Apabila Polri mampu mewujudkan mekanisme ini, maka kasus Cosmas dapat menjadi preseden etis yang kuat: bahwa institusi modern bisa tetap disiplin sekaligus manusiawi, tegas sekaligus penuh belas kasih.

Kesimpulan

Kasus Kompol Cosmas bukan sekadar peristiwa disiplin internal kepolisian, melainkan sebuah laboratorium etis yang memperlihatkan ketegangan mendasar antara martabat pribadi (dignitas personae) dan tanggung jawab institusi untuk menjaga bonum commune. Dari perspektif personalisme thomistik, setiap manusia adalah imago Dei, pribadi utuh yang tidak boleh direduksi hanya pada kesalahannya. Sementara itu, dari perspektif institusional, Polri sebagai corpus morale wajib menegakkan hukum secara konsisten, demi menjaga kepercayaan publik dan integritas internal.

Benturan antara dua nilai ini tidak harus berakhir pada pilihan biner—memihak individu dengan mengorbankan institusi, atau sebaliknya. Jalan tengah yang lebih berintegritas dapat ditemukan dalam prinsip prudentia (kebijaksanaan praktis) dan integrasi antara iustitia (keadilan) dan misericordia (belas kasih). Dengan pemecatan yang tegas dan transparan, mekanisme perlindungan formal bagi keluarga, serta komunikasi publik yang jernih, Polri dapat sekaligus menjaga integritasnya dan menghormati martabat manusia.
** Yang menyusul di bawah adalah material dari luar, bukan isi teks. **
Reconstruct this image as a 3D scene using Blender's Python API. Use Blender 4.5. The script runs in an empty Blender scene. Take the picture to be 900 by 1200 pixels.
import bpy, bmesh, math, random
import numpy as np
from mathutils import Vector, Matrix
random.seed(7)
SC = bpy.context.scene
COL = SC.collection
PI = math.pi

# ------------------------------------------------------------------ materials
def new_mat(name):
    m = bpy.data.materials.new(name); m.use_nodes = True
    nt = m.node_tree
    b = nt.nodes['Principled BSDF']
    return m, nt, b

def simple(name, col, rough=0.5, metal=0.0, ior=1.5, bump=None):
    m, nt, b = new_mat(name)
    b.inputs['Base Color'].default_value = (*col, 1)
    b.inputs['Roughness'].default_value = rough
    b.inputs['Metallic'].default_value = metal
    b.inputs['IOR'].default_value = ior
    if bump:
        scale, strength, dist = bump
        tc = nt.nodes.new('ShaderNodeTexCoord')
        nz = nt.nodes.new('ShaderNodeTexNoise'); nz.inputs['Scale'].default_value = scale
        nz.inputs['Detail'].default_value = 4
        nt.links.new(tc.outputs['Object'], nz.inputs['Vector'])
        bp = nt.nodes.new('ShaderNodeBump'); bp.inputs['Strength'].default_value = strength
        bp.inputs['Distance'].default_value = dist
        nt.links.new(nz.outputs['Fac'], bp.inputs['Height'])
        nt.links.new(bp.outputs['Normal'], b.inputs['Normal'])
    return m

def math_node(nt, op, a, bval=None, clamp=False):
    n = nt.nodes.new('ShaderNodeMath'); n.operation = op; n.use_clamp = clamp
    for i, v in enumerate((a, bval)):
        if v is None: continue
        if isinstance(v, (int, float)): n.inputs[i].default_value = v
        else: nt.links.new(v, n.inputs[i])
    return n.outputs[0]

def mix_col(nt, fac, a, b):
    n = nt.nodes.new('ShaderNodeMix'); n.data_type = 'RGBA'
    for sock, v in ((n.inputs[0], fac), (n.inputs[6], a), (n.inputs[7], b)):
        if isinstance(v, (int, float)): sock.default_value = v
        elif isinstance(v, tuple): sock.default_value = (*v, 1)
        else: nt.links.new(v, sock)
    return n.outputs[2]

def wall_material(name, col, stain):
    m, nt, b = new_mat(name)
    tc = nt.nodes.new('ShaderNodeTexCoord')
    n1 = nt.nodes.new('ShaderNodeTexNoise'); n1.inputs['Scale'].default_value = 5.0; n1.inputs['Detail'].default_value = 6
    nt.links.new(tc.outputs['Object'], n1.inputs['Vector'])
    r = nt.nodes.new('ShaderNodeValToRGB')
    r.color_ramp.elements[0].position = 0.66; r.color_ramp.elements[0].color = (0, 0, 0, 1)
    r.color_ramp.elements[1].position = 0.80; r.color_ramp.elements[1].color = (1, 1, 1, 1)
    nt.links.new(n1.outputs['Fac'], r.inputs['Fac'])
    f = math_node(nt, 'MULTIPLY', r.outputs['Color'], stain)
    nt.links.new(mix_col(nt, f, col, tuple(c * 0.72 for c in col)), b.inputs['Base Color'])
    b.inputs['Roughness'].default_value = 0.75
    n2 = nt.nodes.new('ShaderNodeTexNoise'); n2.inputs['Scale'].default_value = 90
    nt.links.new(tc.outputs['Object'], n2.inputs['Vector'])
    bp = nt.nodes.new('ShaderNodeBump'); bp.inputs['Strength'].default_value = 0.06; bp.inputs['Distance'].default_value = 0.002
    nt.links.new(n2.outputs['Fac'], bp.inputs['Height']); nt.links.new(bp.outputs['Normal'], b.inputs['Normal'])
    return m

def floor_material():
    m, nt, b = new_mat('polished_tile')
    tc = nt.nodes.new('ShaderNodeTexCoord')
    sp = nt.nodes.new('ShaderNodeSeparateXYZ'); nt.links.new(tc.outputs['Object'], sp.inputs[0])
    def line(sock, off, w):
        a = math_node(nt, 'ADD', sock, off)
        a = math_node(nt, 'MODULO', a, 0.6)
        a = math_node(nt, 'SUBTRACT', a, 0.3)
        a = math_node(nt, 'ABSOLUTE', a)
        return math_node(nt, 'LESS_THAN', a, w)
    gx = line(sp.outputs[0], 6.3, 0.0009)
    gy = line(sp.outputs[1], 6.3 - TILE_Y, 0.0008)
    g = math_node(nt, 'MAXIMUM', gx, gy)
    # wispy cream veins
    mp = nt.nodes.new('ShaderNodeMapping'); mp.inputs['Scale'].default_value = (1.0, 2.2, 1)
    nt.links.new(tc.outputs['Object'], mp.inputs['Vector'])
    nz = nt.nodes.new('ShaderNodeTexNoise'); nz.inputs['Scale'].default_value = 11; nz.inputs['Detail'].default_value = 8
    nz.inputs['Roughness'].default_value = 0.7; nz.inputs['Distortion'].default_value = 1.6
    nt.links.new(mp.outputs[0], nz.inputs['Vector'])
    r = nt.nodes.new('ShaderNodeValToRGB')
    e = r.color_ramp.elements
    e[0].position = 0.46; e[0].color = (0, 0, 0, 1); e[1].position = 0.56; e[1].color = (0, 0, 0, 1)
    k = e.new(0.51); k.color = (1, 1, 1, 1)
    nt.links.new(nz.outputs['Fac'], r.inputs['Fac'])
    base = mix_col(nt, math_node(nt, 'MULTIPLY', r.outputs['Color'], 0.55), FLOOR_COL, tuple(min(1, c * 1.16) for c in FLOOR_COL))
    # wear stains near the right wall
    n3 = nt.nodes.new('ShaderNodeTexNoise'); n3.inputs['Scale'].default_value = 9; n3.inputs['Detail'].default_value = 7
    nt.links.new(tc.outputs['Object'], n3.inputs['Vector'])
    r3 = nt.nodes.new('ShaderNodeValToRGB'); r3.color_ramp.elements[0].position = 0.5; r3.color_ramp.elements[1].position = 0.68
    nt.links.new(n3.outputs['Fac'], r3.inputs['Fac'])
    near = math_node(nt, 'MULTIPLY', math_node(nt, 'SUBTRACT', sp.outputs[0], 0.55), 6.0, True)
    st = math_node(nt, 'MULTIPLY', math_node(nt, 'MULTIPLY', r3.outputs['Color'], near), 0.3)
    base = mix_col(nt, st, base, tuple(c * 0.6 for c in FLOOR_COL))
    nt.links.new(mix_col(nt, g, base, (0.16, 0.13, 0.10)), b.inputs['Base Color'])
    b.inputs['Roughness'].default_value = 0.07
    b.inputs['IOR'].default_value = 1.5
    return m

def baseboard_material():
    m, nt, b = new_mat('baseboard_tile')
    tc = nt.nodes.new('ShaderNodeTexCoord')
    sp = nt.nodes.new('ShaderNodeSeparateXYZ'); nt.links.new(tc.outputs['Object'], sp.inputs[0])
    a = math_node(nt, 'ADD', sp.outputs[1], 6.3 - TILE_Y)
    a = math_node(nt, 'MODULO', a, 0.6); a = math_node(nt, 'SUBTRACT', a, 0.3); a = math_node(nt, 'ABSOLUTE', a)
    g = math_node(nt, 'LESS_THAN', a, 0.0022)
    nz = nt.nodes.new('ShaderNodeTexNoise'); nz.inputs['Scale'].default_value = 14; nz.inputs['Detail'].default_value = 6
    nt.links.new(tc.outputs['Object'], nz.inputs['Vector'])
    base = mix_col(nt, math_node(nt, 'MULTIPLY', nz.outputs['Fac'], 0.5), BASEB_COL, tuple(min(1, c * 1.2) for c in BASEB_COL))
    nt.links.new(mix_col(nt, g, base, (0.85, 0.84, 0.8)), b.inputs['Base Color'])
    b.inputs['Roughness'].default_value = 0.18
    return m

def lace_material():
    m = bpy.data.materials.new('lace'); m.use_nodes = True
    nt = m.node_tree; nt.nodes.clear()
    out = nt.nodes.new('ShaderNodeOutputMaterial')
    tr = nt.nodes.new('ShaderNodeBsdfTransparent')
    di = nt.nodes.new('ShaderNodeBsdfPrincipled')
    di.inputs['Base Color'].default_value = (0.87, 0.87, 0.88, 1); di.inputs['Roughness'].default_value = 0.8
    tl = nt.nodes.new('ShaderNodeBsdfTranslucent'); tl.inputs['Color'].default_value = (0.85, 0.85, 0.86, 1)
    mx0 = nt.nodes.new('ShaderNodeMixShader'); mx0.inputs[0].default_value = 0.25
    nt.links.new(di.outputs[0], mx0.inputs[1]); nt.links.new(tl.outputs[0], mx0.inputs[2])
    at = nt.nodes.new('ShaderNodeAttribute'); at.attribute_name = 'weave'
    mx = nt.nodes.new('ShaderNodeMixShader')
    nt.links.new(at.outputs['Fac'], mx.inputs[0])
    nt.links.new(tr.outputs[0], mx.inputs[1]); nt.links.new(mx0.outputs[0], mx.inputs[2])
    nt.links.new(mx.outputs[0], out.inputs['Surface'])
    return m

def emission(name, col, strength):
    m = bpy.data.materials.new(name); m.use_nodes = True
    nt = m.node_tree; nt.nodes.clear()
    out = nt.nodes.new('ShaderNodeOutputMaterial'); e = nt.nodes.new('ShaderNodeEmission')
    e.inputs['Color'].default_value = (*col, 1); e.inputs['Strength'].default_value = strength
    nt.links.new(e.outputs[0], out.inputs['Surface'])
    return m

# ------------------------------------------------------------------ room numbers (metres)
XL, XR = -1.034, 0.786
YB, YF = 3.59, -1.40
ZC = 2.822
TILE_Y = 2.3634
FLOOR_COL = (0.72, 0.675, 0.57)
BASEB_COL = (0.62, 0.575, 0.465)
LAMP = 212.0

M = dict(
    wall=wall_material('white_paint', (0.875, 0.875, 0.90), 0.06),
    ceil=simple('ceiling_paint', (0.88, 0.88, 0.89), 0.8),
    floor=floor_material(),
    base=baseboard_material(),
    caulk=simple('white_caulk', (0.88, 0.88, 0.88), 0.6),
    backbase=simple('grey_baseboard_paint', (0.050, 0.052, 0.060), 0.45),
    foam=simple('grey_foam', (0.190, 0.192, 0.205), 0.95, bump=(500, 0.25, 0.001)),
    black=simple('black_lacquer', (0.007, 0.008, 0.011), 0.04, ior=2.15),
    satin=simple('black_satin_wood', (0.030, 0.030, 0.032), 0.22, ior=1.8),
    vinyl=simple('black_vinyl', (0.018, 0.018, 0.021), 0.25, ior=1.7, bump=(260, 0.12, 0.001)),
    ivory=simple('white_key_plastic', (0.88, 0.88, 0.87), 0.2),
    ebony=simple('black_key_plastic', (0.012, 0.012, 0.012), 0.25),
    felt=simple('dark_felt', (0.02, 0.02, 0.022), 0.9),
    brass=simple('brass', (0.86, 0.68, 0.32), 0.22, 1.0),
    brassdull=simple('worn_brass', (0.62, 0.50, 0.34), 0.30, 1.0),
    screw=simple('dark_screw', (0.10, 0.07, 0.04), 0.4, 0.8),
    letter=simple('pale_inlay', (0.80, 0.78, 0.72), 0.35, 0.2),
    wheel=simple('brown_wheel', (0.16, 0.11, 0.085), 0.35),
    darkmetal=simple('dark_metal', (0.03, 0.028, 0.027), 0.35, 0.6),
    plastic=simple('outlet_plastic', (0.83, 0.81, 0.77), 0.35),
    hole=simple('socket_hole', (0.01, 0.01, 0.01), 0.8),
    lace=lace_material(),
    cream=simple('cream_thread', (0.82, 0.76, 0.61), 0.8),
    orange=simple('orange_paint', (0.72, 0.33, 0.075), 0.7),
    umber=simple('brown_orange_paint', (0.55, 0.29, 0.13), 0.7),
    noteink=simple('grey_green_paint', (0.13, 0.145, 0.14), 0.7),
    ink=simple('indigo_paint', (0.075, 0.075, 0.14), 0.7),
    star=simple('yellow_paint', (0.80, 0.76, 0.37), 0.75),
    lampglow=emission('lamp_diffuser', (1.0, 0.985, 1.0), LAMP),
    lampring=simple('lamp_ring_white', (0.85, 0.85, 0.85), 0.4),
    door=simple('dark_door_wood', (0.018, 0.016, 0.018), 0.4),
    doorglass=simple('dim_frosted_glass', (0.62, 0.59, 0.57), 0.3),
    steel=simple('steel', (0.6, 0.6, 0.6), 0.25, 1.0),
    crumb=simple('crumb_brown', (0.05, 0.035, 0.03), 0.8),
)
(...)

Di era keterbukaan, pendekatan “dua wajah”—tegas di depan publik tetapi lunak di balik layar—semakin kehilangan relevansi. Solusi yang berakar pada personalisme thomistik menawarkan paradigma baru: bahwa disiplin hukum dan penghormatan martabat manusia bukanlah dua kutub yang saling meniadakan, melainkan dua sisi dari satu komitmen etis. Dengan menegakkan keadilan tanpa menghapus belas kasih, institusi dapat tampil bukan hanya sebagai pelindung hukum, tetapi juga sebagai penjaga kemanusiaan.